Baethke’s no hypocrite; he has a tattoo on his forearm that he always keeps covered with long sleeves on the job; he is even in the process of getting it removed so he can wear short-sleeved shirts and not worry about a client’s response. 

“I had a few occasions in the summer that my forearm tattoo showed, and I could notice customers looking at it,” he says. “It’s just the hard truth.” 

Perception obviously affects a service business like plumbing, Baethke realizes. So he defends his policy, which he didn’t have when he incorporated the business in 1993. But, he admits, tattoos are a bigger thing now. 

“As we moved up through the years, then it became a written policy,” he says. “If it can’t be covered, I can’t hire you.”
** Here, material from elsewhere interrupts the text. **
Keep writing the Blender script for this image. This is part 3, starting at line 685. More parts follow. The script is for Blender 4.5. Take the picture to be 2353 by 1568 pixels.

Baethke says he didn’t create the policy based on consumer complaints. “No customer ever said anything, but you could see their eyes go directly to the tattoo,” he says.

“I want to have as few or zero impediments to our having a successful service interaction.” 

Not taking chances

How do potential employees feel about the policy? Baethke says he’s never had anybody vocalize complaints to him. He adds that he has hired people with tattoos, making it clear, however, that they must be covered on work time. 

Baethke adds that he has the same opinion about body piercings; an employee may have a piercing, but may not wear jewelry on work time. 

But it isn't Baethke’s policy on tattoos or piercings that has given him the most disagreement from his employees. Baethke insists employees keep any facial hair well groomed and prefers none at all. He once asked a worker who came in with scruff to shave. “That’s where I probably got the most pushback,” he says. 

“Probably 90 percent of people wouldn’t have a problem with it, but I’m not going to take the chance.” 

Baethke considers these guidelines a good proactive practice in fostering a positive reputation for his business. He likens the policies as upholding the same professional standard as having spotless service trucks and employees wearing uniforms and nametags.